Dans la vie, nous commençons par être aimés.es. Enfants, nous recevons l’amour inconditionnel de nos parents qui, entièrement dévoués, nous nourrissent, nous soignent, nous amusent tout en restant chaleureux et aimants. Être aimé.e nous paraît absolument normal, nous en intégrons parfaitement l’idée, mais personne ne nous enseigne l’art d’aimer en mode romantique. Mal armés.es nos premières expériences amoureuses se soldent souvent par de retentissants fiascos et si nous ne prenons pas conscience qu'aimer demande travail, efforts, patience et persévérance nous nous condamnons à vivre une kyrielle d’échecs. 

Lorsque la relation s'enlise dans le conflit, les idéalistes romantiques pensent qu'il est trop dur d'aimer. Les difficultés rencontrées ne sont pas seulement sources de souffrances, elles contrarient leur conception de l'amour et les poussent au renoncement. À contrario, les réalistes romantiques qui n’imaginent pas l’amour sous l'angle d'un sentiment dynamique, mais d'une compétence perfectible, sont plus à même de surmonter les épreuves qui ne manqueront pas de jalonner l’historique de leur relation.

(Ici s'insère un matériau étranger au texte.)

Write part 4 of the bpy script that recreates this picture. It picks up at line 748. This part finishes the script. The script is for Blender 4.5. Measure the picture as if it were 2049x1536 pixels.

Si la vie de couple est une expérience que le plus grand nombre souhaite éprouver pour le meilleur, notre perception fantasmée de ce qu'elle devrait être conduit plus facilement à la déception et l'échec qu'à la réussite et l'épanouissement. Finalement le talent amoureux ne suffit pas pour assurer l'efflorescence du couple, pas plus que l'amour de la danse ne saurait à lui seul garantir l'exécution d'un voluptueux tango. Le talent sans travail n'est-il pas qu'une sale manie ? Évidemment moins glamour que la version idéalisée de l'amour, le réalisme romantique est cependant l'approche la plus lucide, la plus sûre pour installer la vie à deux dans la durée et la plénitude, ce qui, nous en conviendrons, est l'objectif recherché.